When you supply us with a method of payment such as a credit card, charge card, business/company check or personal check (“Payment Method”) in connection with a Service, you participate in the “Payment Method Program” and you authorize us to bill your Payment Method pursuant to these Payment Method Service Terms for any and all charges and fees you incur in connection with that Service, including recurring payments. The types of Payment Methods that we accept and the timing of the billing of the charges and fees may vary according to the Service and start up dates; however, we do not knowingly accept payments to “PayPal” that they do not accept and you should not provide a non accepted card or transaction to “PayPal” as a form of payment. The terms of your Payment Method are determined by an agreement(s) between you and your financial institution.

You agree to keep your Payment Method information on file with us current (such as your address, card or account number, and expiration date, if any), and you also authorize us to update your Payment Method information with data we obtain from your financial institution, the issuer of your credit card or charge card, or from MasterCard or Visa. You authorize us to retain your Payment Method information until such time as you revoke this authorization in accordance with procedures prescribed by us. Any revocation by you of this authorization shall become effective: (a) if your Payment Method is a credit or charge card, when all charges and fees associated with your use of the Services have been fully satisfied, as determined by us; or (b) if your Payment Method is a bank account, after three (3) business days. Your revocation of this authorization shall have no effect on your liability for charges and fees that you have incurred in connection with your use of a Service prior to such revocation.

Sections 2 (third and fourth sentences) and 2 of these Payment Method Service Terms shall survive any termination of the Agreement.

PAYMENT PLAN PROGRAM TERMS – If you participate in the Payment Plan Program in a particular way, the following Program Terms apply.

If you use a Payment Plan, you authorize us to bill your Payment Method for all charges and fees in connection with each Service as specified by the Payment Plan you select (“Payment Plan Program”). Unless and until you or we discontinue your enrollment in a payment plan (“Payment Plan”), your pre authorization for billing your Payment Method is valid until the termination of the Agreement or the discontinuation of the Payment Plan by us or your participation therein. We will send a notification to the e-mail address associated with your Program account(s) after each preauthorized transaction to notify you that your account(s) has been replenished and your charges and fees have been paid. Such payments should appear on the periodic statement sent to you by the provider of your Payment Method. We reserve the right to modify, suspend, or terminate your right to prepay, any Payment Plan, and/or your participation therein at any time. If we modify a Payment Plan, notification will be sent to you by e-mail. If you do not consent to such modified terms, you may elect to discontinue your enrollment in a Payment Plan at any time by providing written notice to us before the effective date of such modified terms. Your non-termination or continued use of a Program reaffirms that we are authorized to bill your Payment Method automatically and constitutes your acceptance of the terms of any such modified terms.

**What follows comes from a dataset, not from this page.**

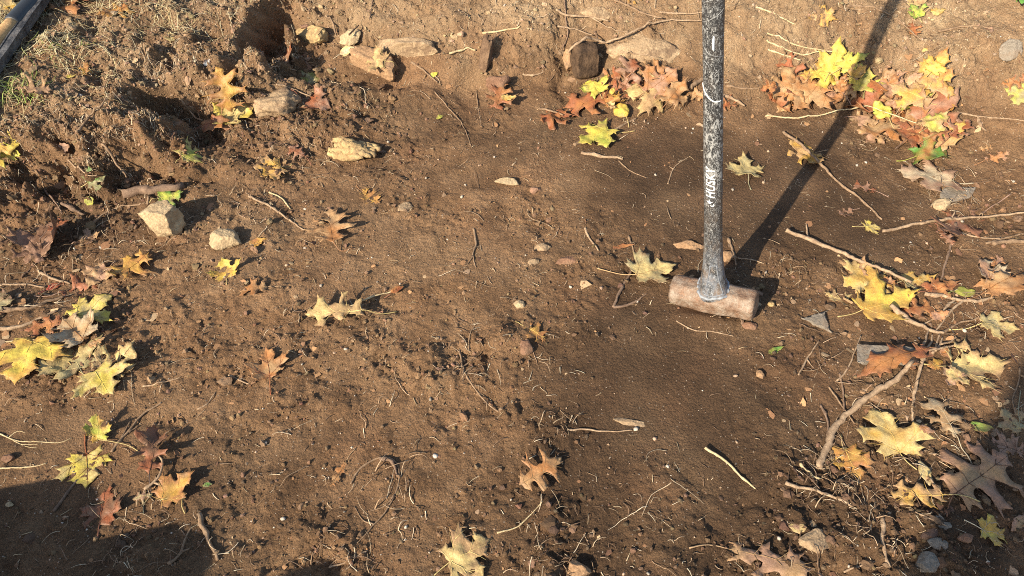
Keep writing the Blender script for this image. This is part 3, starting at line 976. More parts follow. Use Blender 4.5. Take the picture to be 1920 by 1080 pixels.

In connection with a Payment Plan, you agree that if your charges equal or exceed your payment, then your ads may be removed from CHP and you will incur a debit balance for the amount of any unpaid charges incurred under your account(s), including any amounts accrued prior to the time your ads are actually removed. Charges will be posted to your account and must be paid before any of your ads will be made available on CHP.

Business or Company Checks.- As form of payment can be established and the following rules apply, 1. All checks will need to be signed by the contracted person(s) of which the Terms and Conditions refer. 2. Checks will be made payable to Current House Productions unless instructed otherwise by CHP. 3. All checks must be mailed to the above mentioned correspondence address and arrive within the time limited specified within a personal contract basis with CHP and the advertised.